Sebelum memulai Sema Rantau, Datuok Pucuk dan warga akan berziarah ke dua makam, yaitu makam Datuok Page dan Datuok Darah Putih. Konon, datuk tersebut berdarah putih, sakti dan dulunya disegani masyarakat.

Selesai berziarah, warga berbondong-bondong menaiki perahu yang biasanya disebut piyau menuju ke hulu sungai yang dinamakan Lubuok. Di tempat tersebut, prosesi terakhir Sema Rantau dilakukan yaitu dengan membuang kepala kerbau ke dalam sungai oleh tetua adat.

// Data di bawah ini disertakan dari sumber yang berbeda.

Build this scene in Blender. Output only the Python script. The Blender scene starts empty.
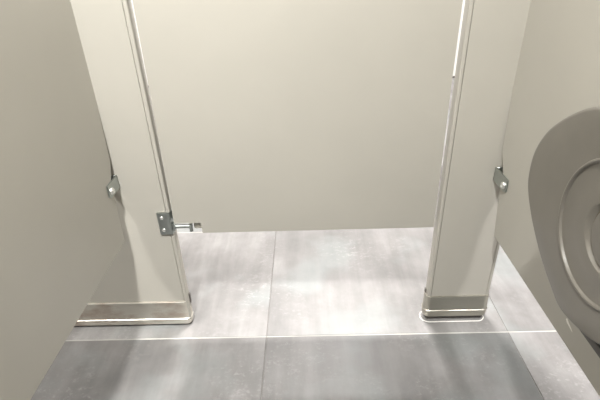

Sembari dibacakan doa, kepala kerbau tersebut berangsur masuk ke dalam air. Usai ritual, warga setempat makan bersama di pinggir sungai sekaligus menikmati keindahan alam yang masih asri.

Selain Sema Rantau, warga Desa Tanjung Beringin kerap melakukan mancokau ikan. Dimana, tetua adat akan membacakan doa sebelum melempar jala pertama tanda dimulainya acara adat. Hasil menjala itu akan berlanjut pada acara pelelangan ikan dengan harga yang murah.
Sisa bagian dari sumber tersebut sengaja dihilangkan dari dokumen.